Il y a souvent une hiérarchie unissant les groupes locaux d'un ordre, et quelque fois un chef international, mais leur contrôle est relâché, fonctionnant principalement par attraction à leur pouvoir et sainteté personnels. Un sûfî devient shaykh parfois en l'héritant de son père, parfois par élection ou par une désignation venant d'un autre shaykh qui donne une autorisation. Quelque fois l'autorité est revendiquée directement par l'intervention divine, comme quand le fondateur de la Tijâniyya prétendait avoir une vision de Muhammad faisant de lui le shaykh d'un nouvel ordre.
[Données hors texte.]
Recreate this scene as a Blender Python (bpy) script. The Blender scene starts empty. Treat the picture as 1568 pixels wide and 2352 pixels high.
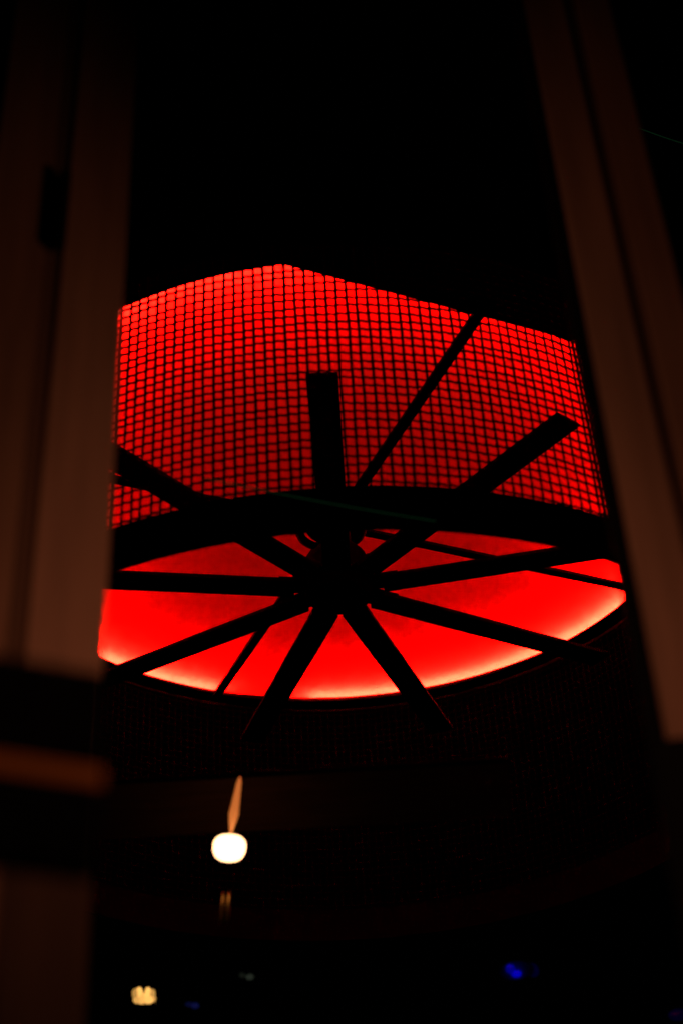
import bpy, bmesh, math, random
from mathutils import Vector, Matrix
random.seed(7)
S = bpy.context.scene
C = S.collection
PI = math.pi

# ------------------------------------------------------------------ camera
CAM_Z = 1.5                                  # eye height above the ground
F_PX, PITCH, ROLL, YAW = 3540.9, 0.64030, -0.05765, 0.00540   # px focal length on a 1568 x 2352 frame
def cam_basis():
    cy, sy = math.cos(YAW), math.sin(YAW)
    fw = Vector((sy*math.cos(PITCH), cy*math.cos(PITCH), math.sin(PITCH)))
    r0 = Vector((cy, -sy, 0)); u0 = r0.cross(fw)
    rt = r0*math.cos(ROLL) + u0*math.sin(ROLL)
    up = u0*math.cos(ROLL) - r0*math.sin(ROLL)
    return rt, up, fw
RT, UP, FW = cam_basis()
cd = bpy.data.cameras.new('camera')
cam = bpy.data.objects.new('camera', cd); C.objects.link(cam)
M = Matrix((RT, UP, -FW)).transposed().to_4x4(); M.translation = Vector((0, 0, CAM_Z))
cam.matrix_world = M
cd.sensor_width = 36.0
cd.lens = F_PX*36.0/2352.0
cd.clip_start = 0.05; cd.clip_end = 500
cd.dof.use_dof = True
cd.dof.focus_distance = 3.75
cd.dof.aperture_fstop = 2.2
cd.dof.aperture_blades = 7
S.camera = cam

# ------------------------------------------------------------------ night sky, moon-dim sun, exposure
w = bpy.data.worlds.new('World'); S.world = w; w.use_nodes = True
nt = w.node_tree
sky = nt.nodes.new('ShaderNodeTexSky'); sky.sky_type = 'NISHITA'; sky.sun_disc = False
SUN_EL, SUN_ROT = math.radians(4), math.radians(200)
sky.sun_elevation = SUN_EL; sky.sun_rotation = SUN_ROT
nt.nodes['Background'].inputs['Strength'].default_value = 0.00002
nt.links.new(sky.outputs['Color'], nt.nodes['Background'].inputs['Color'])
sl = bpy.data.lights.new('sun', 'SUN'); sl.energy = 0.0006; sl.angle = math.radians(10); sl.color = (1, .85, .7)
so = bpy.data.objects.new('sun', sl); C.objects.link(so)
so.rotation_euler = (math.radians(86), 0, math.radians(160))
S.view_settings.view_transform = 'Standard'; S.view_settings.look = 'None'
S.view_settings.exposure = 0; S.view_settings.gamma = 1
S.cycles.use_denoising = True
S.cycles.max_bounces = 6

# two unseen warm spots added to light the posts, aimed clear of the drum
def unseen_post_spot(loc, aim, energy, size):
    d = bpy.data.lights.new('unseen_post_spot', 'SPOT')
    d.energy = energy; d.color = (1.0, .375, .205); d.spot_size = math.radians(size); d.spot_blend = 1.0; d.shadow_soft_size = .04
    o = bpy.data.objects.new('unseen_post_spot', d); C.objects.link(o)
    o.location = loc; o.rotation_euler = (Vector(aim) - Vector(loc)).to_track_quat('-Z', 'Y').to_euler()
unseen_post_spot((.90, .75, CAM_Z + .50), (-.27, 1.03, CAM_Z + .77), 9.4, 70)
unseen_post_spot((-.75, .62, CAM_Z + .42), (.35, 1.25, CAM_Z + .88), 10.0, 68)

# ------------------------------------------------------------------ helpers
def at(u, v, Y):
    """the point at depth Y on the sight line through a pixel of the 1568 x 2352 photo"""
    d = FW + RT*((u-784)/F_PX) - UP*((v-1176)/F_PX)
    return Vector((0, 0, CAM_Z)) + d*(Y/d.y)
def on_plane(u, v, P, n):
    d = FW + RT*((u-784)/F_PX) - UP*((v-1176)/F_PX)
    o = Vector((0, 0, CAM_Z))
    return o + d*((P-o).dot(n)/d.dot(n))
def mat(name, col, rough=.6, metal=0.0, emit=None, strength=0.0, noise=0.0, scale=20.0, bump=0.0, stretch=(1,1,1), spec=.5):
    m = bpy.data.materials.new(name); m.use_nodes = True
    n = m.node_tree; b = n.nodes['Principled BSDF']
    b.inputs['Roughness'].default_value = rough; b.inputs['Metallic'].default_value = metal
    b.inputs['Specular IOR Level'].default_value = spec
    b.inputs['Base Color'].default_value = (*col, 1)
    if emit:
        b.inputs['Emission Color'].default_value = (*emit, 1); b.inputs['Emission Strength'].default_value = strength
    if noise or bump:
        tc = n.nodes.new('ShaderNodeTexCoord'); mp = n.nodes.new('ShaderNodeMapping'); mp.inputs['Scale'].default_value = stretch
        nz = n.nodes.new('ShaderNodeTexNoise'); nz.inputs['Scale'].default_value = scale; nz.inputs['Detail'].default_value = 6
        n.links.new(tc.outputs['Object'], mp.inputs['Vector']); n.links.new(mp.outputs['Vector'], nz.inputs['Vector'])
        if noise:
            mr = n.nodes.new('ShaderNodeMapRange'); mr.inputs['From Min'].default_value = .3; mr.inputs['From Max'].default_value = .7
            mr.inputs['To Min'].default_value = 1-noise; mr.inputs['To Max'].default_value = 1+noise*.5
            mx = n.nodes.new('ShaderNodeVectorMath'); mx.operation = 'SCALE'; mx.inputs[0].default_value = col
            n.links.new(nz.outputs['Fac'], mr.inputs['Value']); n.links.new(mr.outputs['Result'], mx.inputs['Scale'])
            n.links.new(mx.outputs['Vector'], b.inputs['Base Color'])
        if bump:
            bp = n.nodes.new('ShaderNodeBump'); bp.inputs['Strength'].default_value = bump; bp.inputs['Distance'].default_value = .002
            n.links.new(nz.outputs['Fac'], bp.inputs['Height']); n.links.new(bp.outputs['Normal'], b.inputs['Normal'])
    return m
def link(name, me, m, parent=None):
    o = bpy.data.objects.new(name, me); C.objects.link(o)
    if m is not None and not me.materials: me.materials.append(m)
    if parent is not None: o.parent = parent
    return o
def obj(name, bm, m, parent=None, smooth=False):
    bmesh.ops.recalc_face_normals(bm, faces=bm.faces)
    me = bpy.data.meshes.new(name); bm.to_mesh(me); bm.free()
    if smooth:
        for p in me.polygons: p.use_smooth = True
    return link(name, me, m, parent)
def thing(name, label, cat, loc, rz=0.0, group=None):
    o = bpy.data.objects.new(name, None); C.objects.link(o); o.empty_display_size = .1
    o.location = loc; o.rotation_euler = (0, 0, rz)
    tag(o, label, cat, group); return o
def tag(o, label, cat, group=None):
    o['label'] = label; o['category'] = cat
    if group: o['group'] = group
    return o
def box(x0, x1, y0, y1, z0, z1, bevel=0.0, bm=None):
    bm = bm or bmesh.new()
    vs = [bm.verts.new((x, y, z)) for x in (x0, x1) for y in (y0, y1) for z in (z0, z1)]
    fs = [(0,1,3,2), (4,6,7,5), (0,4,5,1), (2,3,7,6), (0,2,6,4), (1,5,7,3)]
    new = [bm.faces.new([vs[i] for i in f]) for f in fs]
    if bevel:
        es = {e for f in new for e in f.edges}
        bmesh.ops.bevel(bm, geom=list(es), offset=bevel, segments=2, affect='EDGES', profile=.5)
    return bm
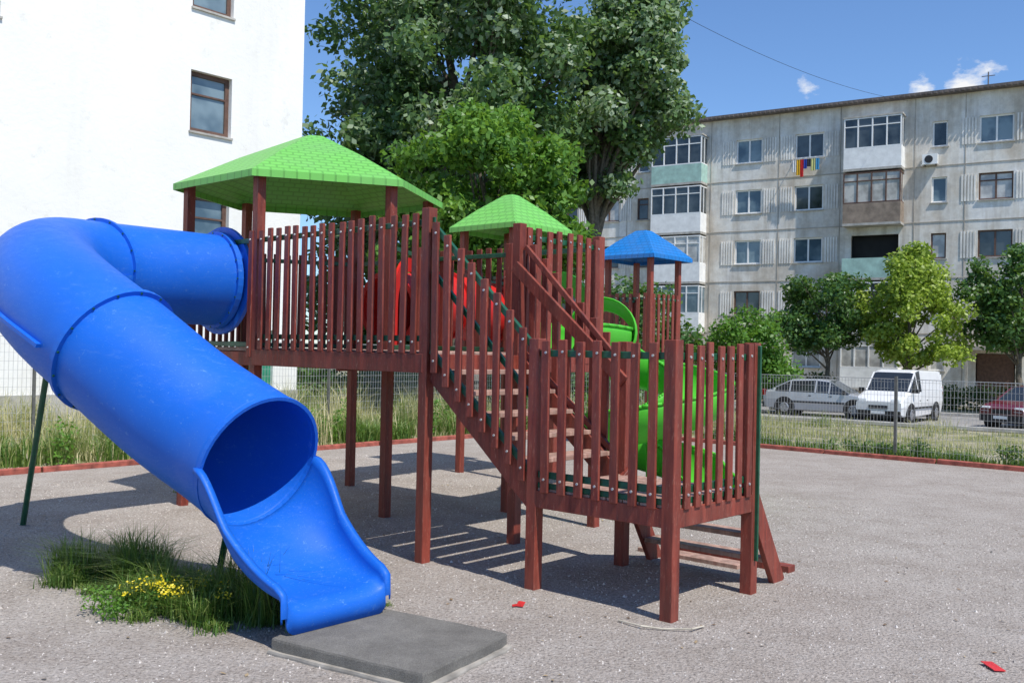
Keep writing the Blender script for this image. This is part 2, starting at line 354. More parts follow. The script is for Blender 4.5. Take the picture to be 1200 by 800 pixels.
def pyramid(name,corners,c,ze,za,mat,top=.08,lip=.07):
    me=bpy.data.meshes.new(name); vs=[];fs=[];uvs=[]
    n=len(corners)
    for i in range(n):
        p=corners[i];q=corners[(i+1)%n]; P=Vector((p.x,p.y,ze));Q=Vector((q.x,q.y,ze))
        tp=Vector((c.x,c.y,za))+(p-c)*top*1.0; tq=Vector((c.x,c.y,za))+(q-c)*top
        tp.z=za;tq.z=za
        mid=(P+Q)/2; sl=((tp+tq)/2-mid).length; L=(Q-P).length; Lt=(tq-tp).length
        f=.5; mp=P.lerp(tp,f)+Vector((0,0,.02)); mq=Q.lerp(tq,f)+Vector((0,0,.02)); Lm=(mq-mp).length
        o=len(vs); vs+=[P,Q,mq,mp,tq,tp,P-Vector((0,0,lip)),Q-Vector((0,0,lip))]
        fs+=[(o,o+1,o+2,o+3),(o+3,o+2,o+4,o+5),(o+6,o+7,o+1,o)]
        uvs+=[(-L/2,0),(L/2,0),(Lm/2,sl/2),(-Lm/2,sl/2),(-Lm/2,sl/2),(Lm/2,sl/2),(Lt/2,sl),(-Lt/2,sl),(-L/2,.02),(L/2,.02),(L/2,.04),(-L/2,.04)]
    o=len(vs)
    for i in range(n):
        t_=Vector((c.x,c.y,za))+(corners[i]-c)*top; t_.z=za; vs.append(t_)
    fs.append(tuple(range(o,o+n))); uvs+=[(.03,.03)]*n
    me.from_pydata([tuple(v) for v in vs],[],fs); uvl=me.uv_layers.new(name='UVMap')
    for i,u in enumerate(uvs): uvl.data[i].uv=u
    me.materials.append(mat); ob=bpy.data.objects.new(name,me); COL.objects.link(ob)
    k=ob.modifiers.new('s','SOLIDIFY');k.thickness=.012;k.offset=-1
    return par(ob,PS)
pyramid('hexagonal_green_roof',[HC+(p-HC)*1.13 for p in hexa],HC,3.56,4.21,M['rgreen'],top=.09)
T2=Vector((-.05,14.0,0)); T3=Vector((2.5,18.4,0))
square_tower(T2,.48,rails=(0,1,3)); square_tower(T3,.48,rails=(0,1,3))
def sq(c,h): return [c-E1*h-E2*h,c+E1*h-E2*h,c+E1*h+E2*h,c-E1*h+E2*h]
pyramid('square_green_roof',sq(T2,.64),T2,3.56,4.06,M['rgreen'],top=.12)
pyramid('square_blue_roof',sq(T3,.68),T3,3.62,4.14,M['rblue'],top=.16)
par(wd_.obj('posts_and_pickets',M['wood'],bevel=.004),PS)
par(gr.obj('green_rails',M['greenrail'],bevel=.004),PS)
par(tr.obj('deck_planks_and_treads',M['tread'],bevel=.003),PS)
par(bo.obj('bolts',M['bolt']),PS)

# ---------------------------------------------------------------- tubes
def catmull(P,sub):
    P=[Vector(p) for p in P]; P=[P[0]*2-P[1]]+P+[P[-1]*2-P[-2]]; out=[]
    for i in range(1,len(P)-2):
        for s in range(sub):
            t=s/sub; p0,p1,p2,p3=P[i-1:i+3]
            out.append(.5*((2*p1)+(p2-p0)*t+(2*p0-5*p1+4*p2-p3)*t*t+(3*p1-p0-3*p2+p3)*t**3))
    out.append(P[-2]); return out
def frames(path):
    fr=[]
    for i,p in enumerate(path):
        a=path[max(0,i-1)];b=path[min(len(path)-1,i+1)]; t_=(b-a).normalized(); s=t_.cross(Vector((0,0,1))).normalized(); fr.append((p,t_,s,s.cross(t_).normalized()))
    return fr
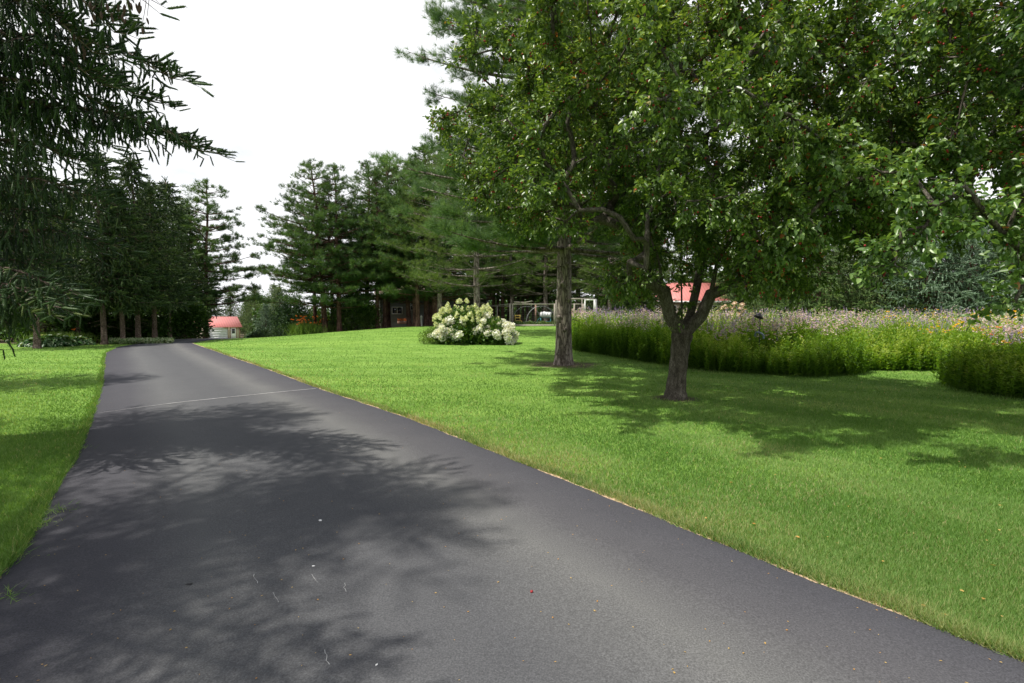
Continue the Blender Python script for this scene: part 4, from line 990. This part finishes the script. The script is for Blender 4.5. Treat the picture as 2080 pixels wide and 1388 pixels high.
g=MB(); n=160; inst(g,leafT(.3,.04,.2),np.stack([rng.uniform(-.55,.55,n),rng.uniform(-.15,.15,n),.3+rng.uniform(0,.22,n)],1),rdir(n,0),.09); g.build('flowers',M['orange'],e)
e=empty('stone_post','pale stone birdhouse post between pine trunks left of the hydrangeas','post',GX(856,43.5))
MB().tube([(0,0,-.1),(0,0,.1),(0,0,.62),(0,0,.66)],[.1,.085,.06,.09],8).build('post',M['stone'],e)
g=MB(); g.tube([(0,0,.66),(0,0,.74),(0,0,.76),(0,0,.93)],[.1,.1,.15,.01],8); g.build('cap',M['stone'],e)
# red roofed house
rz_=float(H(20,62)); rx0=(1318-1040)/F*62
rh=empty('red_roofed_house','tan house with red metal roof and pale eaves behind the forked crabapple trunk','house',(rx0,62,rz_))
MB().box((0,0,-.4),(9.3,7,2.7)).build('wall',M['tan_siding'],rh)
g=MB(); gable(g,0,9.3,0,7,2.8,5.0,.35); g.build('roof',M['pinkroof'],rh)
MB().box((-.4,-.48,2.36),(9.7,-.38,2.6)).build('gutter',M['whitepaint'],rh)
window(rh,7.0,8.3,0,.9,2.1,.07)
window(rh,2.0,3.3,0,.9,2.1,.07)
g=MB(); g.box((.3,-.05,0),(1.2,-.004,2.05)); g.build('door',M['whitepaint'],rh)
g=MB(); v=[(-1.6,-1.4,2.3),(.4,-1.4,4.6),(.4,-1.36,4.6),(-1.6,-1.36,2.3),(-1.45,-1.4,2.2),(.6,-1.4,4.4),(.6,-1.36,4.4),(-1.45,-1.36,2.2)]
g.add(v,q=[(0,1,5,4),(3,7,6,2),(0,3,2,1),(4,5,6,7)]); g.box((-1.2,-1.38,2.4),(.3,-.9,3.4)); g.build('porch_gable',M['whitepaint'],rh)
e,cs=shrub('hydrangea_bush','peach and cream blossoming hydrangea in front of the red roofed house','shrub',GX(1490,46),(1.5,1.2,1.75),5000,LEAFW,.16,M['hyd'],81)
f0=None; k=0
while k<70:
    d=rdir(1,0)[0]
    if d[1]>.3: continue
    c,s=cs[rng.integers(len(cs))]; p=c+d*np.array([1.5,1.2,1.3])*s*1.02
    if f0 is None: f0=blossom('ball',4).build('flower_head',M['peach'],e,loc=p); o=f0
    else: o=f0.copy(); COL.objects.link(o); o.parent=e; o.location=tuple(p)
    s_=rng.uniform(1.1,1.8); o.scale=(s_,)*3; k+=1

# ------------------------------------------------------------------ garden fence and contents
FY=42.0; fz=float(H(0,FY))
X=lambda px,Y=FY: (px-1040)/F*Y*1.0013
Zp=lambda py,Y=FY: EYE-(py-640)/F*Y-fz
fe=empty('garden_fence','wooden post and wire mesh fence around the vegetable garden','fence',(0,FY,fz))
def post(pxx,top,w=.1,Y=FY,m='wood',par=fe):
    x=X(pxx,Y); MB().box((x-w/2,Y-FY-w/2,-.2),(x+w/2,Y-FY+w/2,top)).build('post',M[m],par)
top=Zp(617)
for p_ in (1036,1126,1166,1184): post(p_,top,.11)
post(1129.5,top+.3,.09)
post(1041,top-.02,.09,44.5)
for i,(p_,Y_) in enumerate(((1010,46),(985,48),(1088,50),(1140,50))): post(p_,top-.05,.09,Y_)
post(1181.5,Zp(608),.07); 
g=MB(); g.box((X(1036)+.06,-.04,top-.09),(X(1126)-.06,.03,top-.01)); g.box((X(1129.5)+.05,-.04,top-.09),(X(1166)-.06,.03,top-.01)); g.box((X(1166)+.06,-.04,top-.09),(X(1181)-.05,.03,top-.01))
g.tube([(X(1036),0.06,top-.05),(X(985,48),6,top-.1)],.035,4); g.tube([(X(985,48),6,top-.1),(X(1140,50),8,top-.1)],.03,4)
g.box((X(1129.5)+.05,-.03,Zp(609)),(X(1205),.02,Zp(607)+.04))
g.build('rail',M['wood'],fe)
MB().box((X(1036)+.06,-.05,-.05),(X(1166)-.06,-.01,.14)).build('base_board',M['wood'],fe)
g=MB()
for z in np.arange(.2,top-.1,.15): g.tube([(X(1036),.07,z),(X(1184),.07,z)],.0045,3,cap=False)
for x in np.arange(X(1036)+.15,X(1184),.15): g.tube([(x,.07,.05),(x,.07,top-.05)],.003,3,cap=False)
for z in np.arange(.2,top-.1,.2): g.tube([(X(1036),.07,z),(X(985,48),6,z)],.0045,3,cap=False)
g.build('wire_mesh',M['wire'],fe)
ga=empty('garden_gate','white framed wire gate at the right end of the garden fence','gate',(X(1196),FY-.12,fz))
g=MB(); a0,a1=X(1186)-X(1196),X(1207)-X(1196); zt,zb_=Zp(608.5),Zp(640)
g.box((a0,-.04,zb_-.05),(a0+.09,.04,zt)); g.box((a1-.09,-.04,zb_-.05),(a1,.04,zt)); g.box((a0+.09,-.04,zt-.09),(a1-.09,.04,zt)); g.box((a0+.09,-.04,zb_-.05),(a1-.09,.04,zb_+.03))
g.box((a0,-.04,-.1),(a0+.09,.035,zb_-.05)); g.box((a1-.09,-.04,-.1),(a1,.035,zb_-.05)); g.build('frame',M['whitepaint'],ga)
g=MB()
for z in np.arange(zb_+.1,zt-.1,.12): g.tube([(a0+.1,0,z),(a1-.1,0,z)],.004,3,cap=False)
g.build('wire_mesh',M['wire'],ga)
MB().box((a1+.01,-.05,-.2),(a1+.17,.07,zt+.03)).build('gate_post',M['greymetal'],ga)
tk=empty('water_tank','white plastic water tank on a teal stand in the vegetable garden','tank',(X(1108,45),45,fz))
g=MB(); g.box((-.47,-.35,.72),(.47,.35,1.14)); g.box((-.43,-.31,1.14),(.43,.31,1.18))
for i in range(4): g.box((-.42+.22*i,-.37,.74),(-.28+.22*i,-.352,1.12))
g.tube([(-.12,0,1.17),(-.12,0,1.22)],.1,10); g.build('tank',M['tank'],tk)
g=MB()
for sx_ in (-.42,.42):
    for sy_ in (-.3,.3): g.box((sx_-.035,sy_-.035,-.05),(sx_+.035,sy_+.035,.68))
g.box((-.46,-.34,.68),(.46,.34,.715)); g.box((-.4,-.3,.3),(.4,-.26,.36)); g.build('stand',M['teal'],tk)
g=MB(); a=np.linspace(-.3,2.2,12); g.tube(np.stack([-.5-.25*np.sin(a*1.2),np.full(12,-.4),.7-.3*a],1),.022,5); g.build('hose',M['teal'],tk)
for i,(cx,lab) in enumerate(((1062,'left curved grey pipe arch behind the garden fence'),(1090,'right curved grey pipe arch behind the garden fence'))):
    g=MB(); a=np.linspace(0,math.pi,24); g.tube(np.stack([-1.35*np.cos(a),np.full(24,0.),1.75*np.sin(a)**.8-.05],1),.035,6)
    g.tube(np.stack([-1.35*np.cos(a),np.full(24,.9),1.75*np.sin(a)**.8-.05],1),.035,6)
    tag(g.build('pipe_arch',M['greymetal'],loc=(X(cx+8,47+i*.0),47-1.2*i,fz)),lab,'arch','pipe arches in the garden')
# dead branch lying on the rail
g=MB(); q=lambda px,py: (X(px)-X(1064),-.0,Zp(py)-top+.02)
g.tube([q(1044,615),q(1056,615.5),q(1066,616),q(1074,614.5),q(1081,612)],[.03,.04,.05,.04,.02],7); g.tube([q(1070,615.5),q(1083,613.5)],[.025,.01],5)
tag(g.build('weathered_branch',M['wood'],loc=(X(1064),FY,fz+top+.02)),'pale weathered branch lying along the top rail of the garden fence','branch')
MB_=MB(); MB_.box((-.07,-.07,-.1),(.07,.07,1.85)); tag(MB_.build('garden_post',M['woodred'],loc=(X(1088,46),46,fz)),'thick reddish post standing inside the garden left of the tank','post')
ch=empty('garden_chair','yellow wooden garden chair behind the fence','chair',(X(1053,45),45,fz),rz=.3)
MB().box((-.25,-.25,.4),(.25,.25,.44)).build('seat',M['yelpaint'],ch)
g=MB(); g.box((-.25,.22,.44),(-.2,.26,.92)); g.box((.2,.22,.44),(.25,.26,.92)); g.box((-.2,.22,.82),(.2,.26,.92)); g.box((-.2,.22,.62),(.2,.26,.7)); g.build('backrest',M['yelpaint'],ch)
for sx_ in (-.23,.23):
    for sy_ in (-.23,.24): MB().box((sx_-.025,sy_-.025,-.02),(sx_+.025,sy_+.025,.4)).build('leg',M['yelpaint'],ch)
# vegetables
cab0=None
for i in range(8):
    p=(X(1062+i*6.3,43.3),43.3,fz)
    if cab0 is None:
        cab0=hosta_mesh(8).build('cabbage_plant',M['spruceb'],loc=p); cab0.scale=(.42,.42,.7); tag(cab0,'blue green cabbage in the row just inside the garden fence','vegetable','row of cabbages in the garden')
    else:
        o=cab0.copy(); COL.objects.link(o); o.location=p; o.rotation_euler=(0,0,i)
g=MB(); n=5200; x=rng.uniform(X(1038),X(1178),n); y=rng.uniform(42.25,46,n); inst(g,LEAF,np.stack([x,y,fz+rng.uniform(0,.32,n)*(.6+.4*np.sin(x*3)**2)],1),rdir(n,0)+[0,0,.4],.16)
tag(g.build('vegetable_leaves',M['shrubl']),'low leafy vegetables growing inside the fenced garden','plants',kind='stuff')

# garden ornament in the wildflowers
op=P(1543,640,14.5); oz=float(H(op[0],14.5)); e=empty('garden_ornament','dark metal hood on a thin stem with grey arched plate, among the wildflowers','ornament',(op[0],14.5,oz))
zz=lambda py: EYE-(py-640)/F*14.5-oz
MB().tube([(0,0,-.1),(0.01,0,zz(672)),(.02,0,zz(655)),(.015,0,zz(643))],.012,6).build('stem',M['darkmetal'],e)
g=MB(); g.tube([(.02,0,zz(636)),(.0,0,zz(640)),(-.03,0,zz(645)),(-.035,0,zz(646))],[.01,.07,.14,.12],10); g.build('hood',M['darkmetal'],e)
g=MB(); a=np.linspace(0,math.pi*.62,10); pts=np.stack([.02+.22*np.sin(a)-.12,np.full(10,-.02),zz(675)-.14*(1-np.cos(a))],1)
g.tube(pts,.03,6); g.tube([pts[0],pts[0]+[-.04,0,-.12]],.022,6); g.build('arched_plate',M['bluegrey'],e)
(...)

Le plus vieil ordre au Nigeria est le Qâdiriyya auquel appartenait `Uthmân dan Fodiye. C'est le plus fort à Sokoto. Le Qâdiriyya reformé, basé à Kano, et le Usmaniyya (après `Uthmân dan Fodiye, et promu par l'ancien Sardauna de Sokoto Ahmadu Bello), basé à Kaduna, ressemblent au Qâdiriyya traditionnel. On trouve le Tijâniyya traditionnel à Zaria et Katsina, mais le Tijâniyya reformé, fondé par Ibrâhîm Niass de Kaolack, au Sénégal, est répandu à travers l'Afrique de l'Ouest. Le Nord-est du Nigeria ne connaît presqu'aucune présence des ordres, sauf le Mahdiyya en Adamawa, un petit groupe rural associé au Mahdisme du Soudan. Au Nigeria le mouvement fondamentaliste Izala a conduit une campagne vigoureuse (mais sans grande réussite) pour supprimer le Sûfisme.

QUESTIONS:

  1. Expliquez l'attrait que les premiers Musulmans avaient pour le Sûfisme.
  2. Expliquez pourquoi certains Musulmans se sont opposés et continuent à s'opposer au Sûfisme.
  3. Décrivez l'évolution des fraternités Sûfiques.
  4. Citez et décrivez les fraternités présentes dans votre pays ou région.